**What is expected**
Pick out the lines in the listing below that contain the word "high" and copy them.

>> START Recorded information

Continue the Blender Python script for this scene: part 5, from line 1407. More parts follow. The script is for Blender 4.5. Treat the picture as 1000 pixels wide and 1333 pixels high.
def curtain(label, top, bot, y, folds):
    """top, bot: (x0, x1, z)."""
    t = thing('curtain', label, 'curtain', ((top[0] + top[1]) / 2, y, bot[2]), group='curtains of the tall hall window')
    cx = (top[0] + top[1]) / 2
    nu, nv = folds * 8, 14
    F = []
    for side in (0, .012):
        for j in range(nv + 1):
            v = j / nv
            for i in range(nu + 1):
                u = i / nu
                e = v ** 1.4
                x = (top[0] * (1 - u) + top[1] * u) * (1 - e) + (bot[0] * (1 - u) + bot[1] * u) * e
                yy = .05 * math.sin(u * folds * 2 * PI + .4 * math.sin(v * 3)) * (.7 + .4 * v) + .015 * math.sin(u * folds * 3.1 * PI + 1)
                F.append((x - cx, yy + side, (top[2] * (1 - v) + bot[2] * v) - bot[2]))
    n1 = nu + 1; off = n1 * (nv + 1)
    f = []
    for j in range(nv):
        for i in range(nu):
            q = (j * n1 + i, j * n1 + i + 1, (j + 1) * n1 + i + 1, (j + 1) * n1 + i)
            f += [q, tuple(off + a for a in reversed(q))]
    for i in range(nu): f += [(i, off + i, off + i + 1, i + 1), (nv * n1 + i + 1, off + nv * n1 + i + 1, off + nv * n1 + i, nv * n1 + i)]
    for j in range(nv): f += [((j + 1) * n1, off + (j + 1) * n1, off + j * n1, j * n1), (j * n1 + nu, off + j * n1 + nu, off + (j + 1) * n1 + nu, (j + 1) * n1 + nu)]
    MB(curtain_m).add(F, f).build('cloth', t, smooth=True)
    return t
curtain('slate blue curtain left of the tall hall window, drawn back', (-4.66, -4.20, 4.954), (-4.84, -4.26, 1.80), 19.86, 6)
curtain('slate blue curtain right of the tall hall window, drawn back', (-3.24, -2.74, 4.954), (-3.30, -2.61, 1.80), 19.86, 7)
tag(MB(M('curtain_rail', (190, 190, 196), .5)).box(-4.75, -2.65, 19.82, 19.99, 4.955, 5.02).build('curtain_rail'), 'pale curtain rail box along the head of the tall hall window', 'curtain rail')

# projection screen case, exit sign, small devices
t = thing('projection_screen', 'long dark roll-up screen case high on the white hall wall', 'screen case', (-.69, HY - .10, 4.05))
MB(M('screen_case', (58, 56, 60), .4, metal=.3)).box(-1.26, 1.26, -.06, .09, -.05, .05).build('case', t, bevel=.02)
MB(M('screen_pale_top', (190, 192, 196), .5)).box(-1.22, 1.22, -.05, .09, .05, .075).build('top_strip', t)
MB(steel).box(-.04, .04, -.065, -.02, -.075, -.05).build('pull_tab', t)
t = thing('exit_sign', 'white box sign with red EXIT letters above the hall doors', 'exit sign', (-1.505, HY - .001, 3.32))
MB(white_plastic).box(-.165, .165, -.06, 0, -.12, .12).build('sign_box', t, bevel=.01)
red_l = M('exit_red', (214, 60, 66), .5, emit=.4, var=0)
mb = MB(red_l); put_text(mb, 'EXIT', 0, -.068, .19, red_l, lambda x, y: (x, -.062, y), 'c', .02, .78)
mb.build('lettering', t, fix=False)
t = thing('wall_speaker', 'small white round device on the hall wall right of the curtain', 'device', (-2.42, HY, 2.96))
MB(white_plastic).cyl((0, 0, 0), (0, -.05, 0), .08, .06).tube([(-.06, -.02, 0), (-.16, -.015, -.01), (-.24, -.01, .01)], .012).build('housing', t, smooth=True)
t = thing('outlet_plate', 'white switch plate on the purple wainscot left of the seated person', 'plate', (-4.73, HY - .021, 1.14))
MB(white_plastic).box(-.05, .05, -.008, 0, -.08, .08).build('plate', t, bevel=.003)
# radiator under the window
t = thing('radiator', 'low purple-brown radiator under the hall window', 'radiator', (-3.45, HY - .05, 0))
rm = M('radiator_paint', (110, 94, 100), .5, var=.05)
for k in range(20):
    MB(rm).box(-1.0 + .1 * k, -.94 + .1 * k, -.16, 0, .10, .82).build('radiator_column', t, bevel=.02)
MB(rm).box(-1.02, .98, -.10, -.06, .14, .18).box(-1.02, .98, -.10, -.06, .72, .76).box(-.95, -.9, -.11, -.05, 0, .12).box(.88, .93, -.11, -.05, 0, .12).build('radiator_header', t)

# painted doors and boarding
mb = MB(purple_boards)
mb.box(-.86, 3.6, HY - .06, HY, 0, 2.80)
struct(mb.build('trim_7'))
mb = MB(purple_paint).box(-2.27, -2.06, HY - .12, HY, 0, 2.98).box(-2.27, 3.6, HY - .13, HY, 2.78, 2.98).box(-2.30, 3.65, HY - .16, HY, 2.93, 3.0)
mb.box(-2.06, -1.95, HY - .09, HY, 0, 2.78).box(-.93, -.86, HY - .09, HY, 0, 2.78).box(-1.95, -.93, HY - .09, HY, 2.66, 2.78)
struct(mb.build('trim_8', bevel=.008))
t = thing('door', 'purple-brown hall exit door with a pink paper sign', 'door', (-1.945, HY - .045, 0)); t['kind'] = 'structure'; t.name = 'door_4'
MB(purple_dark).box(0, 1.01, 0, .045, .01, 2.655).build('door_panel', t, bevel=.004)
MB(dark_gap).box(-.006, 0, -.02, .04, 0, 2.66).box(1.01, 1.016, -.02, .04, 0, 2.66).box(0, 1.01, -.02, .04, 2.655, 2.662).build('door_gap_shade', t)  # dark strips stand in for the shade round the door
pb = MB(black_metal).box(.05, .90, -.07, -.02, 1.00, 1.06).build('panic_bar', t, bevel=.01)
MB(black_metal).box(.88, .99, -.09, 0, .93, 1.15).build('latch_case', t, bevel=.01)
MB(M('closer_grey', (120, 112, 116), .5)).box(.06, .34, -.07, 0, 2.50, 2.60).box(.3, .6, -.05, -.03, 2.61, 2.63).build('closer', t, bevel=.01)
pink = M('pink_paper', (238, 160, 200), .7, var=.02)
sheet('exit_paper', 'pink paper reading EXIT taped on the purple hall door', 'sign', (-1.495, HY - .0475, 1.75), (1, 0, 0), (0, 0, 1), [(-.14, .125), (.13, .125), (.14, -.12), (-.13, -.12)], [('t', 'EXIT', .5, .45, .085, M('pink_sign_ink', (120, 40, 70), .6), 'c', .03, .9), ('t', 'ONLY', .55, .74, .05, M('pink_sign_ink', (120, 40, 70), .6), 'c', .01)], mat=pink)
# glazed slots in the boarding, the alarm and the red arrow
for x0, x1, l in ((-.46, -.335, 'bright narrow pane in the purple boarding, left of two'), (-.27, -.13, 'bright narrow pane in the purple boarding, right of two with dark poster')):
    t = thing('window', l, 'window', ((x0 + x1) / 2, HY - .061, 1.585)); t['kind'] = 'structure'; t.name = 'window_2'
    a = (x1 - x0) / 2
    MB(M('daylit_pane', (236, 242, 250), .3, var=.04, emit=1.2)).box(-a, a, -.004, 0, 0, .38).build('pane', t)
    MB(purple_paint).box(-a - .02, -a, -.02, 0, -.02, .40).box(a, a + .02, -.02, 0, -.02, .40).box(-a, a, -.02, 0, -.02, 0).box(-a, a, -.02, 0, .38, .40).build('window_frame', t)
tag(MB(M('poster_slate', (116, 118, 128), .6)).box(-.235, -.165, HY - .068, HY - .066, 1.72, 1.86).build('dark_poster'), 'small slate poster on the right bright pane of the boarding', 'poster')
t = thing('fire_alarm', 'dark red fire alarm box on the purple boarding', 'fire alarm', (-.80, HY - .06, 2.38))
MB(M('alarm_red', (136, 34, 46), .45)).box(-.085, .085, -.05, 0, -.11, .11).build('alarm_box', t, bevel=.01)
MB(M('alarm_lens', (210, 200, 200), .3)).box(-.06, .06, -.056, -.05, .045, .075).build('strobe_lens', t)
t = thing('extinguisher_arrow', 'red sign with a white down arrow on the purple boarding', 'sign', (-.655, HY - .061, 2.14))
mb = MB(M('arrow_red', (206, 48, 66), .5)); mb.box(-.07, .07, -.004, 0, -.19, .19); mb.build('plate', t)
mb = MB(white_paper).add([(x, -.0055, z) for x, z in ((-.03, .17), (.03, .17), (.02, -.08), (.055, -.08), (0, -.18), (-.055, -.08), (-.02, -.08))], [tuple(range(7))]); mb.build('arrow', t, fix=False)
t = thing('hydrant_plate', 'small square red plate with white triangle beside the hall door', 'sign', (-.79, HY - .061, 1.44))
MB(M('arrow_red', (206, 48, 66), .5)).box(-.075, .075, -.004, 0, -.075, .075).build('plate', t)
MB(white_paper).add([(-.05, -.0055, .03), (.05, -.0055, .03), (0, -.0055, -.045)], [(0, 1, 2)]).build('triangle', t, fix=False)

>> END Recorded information

**Written response**
Continue the Blender Python script for this scene: part 5, from line 1407. More parts follow. The script is for Blender 4.5. Treat the picture as 1000 pixels wide and 1333 pixels high.
t = thing('projection_screen', 'long dark roll-up screen case high on the white hall wall', 'screen case', (-.69, HY - .10, 4.05))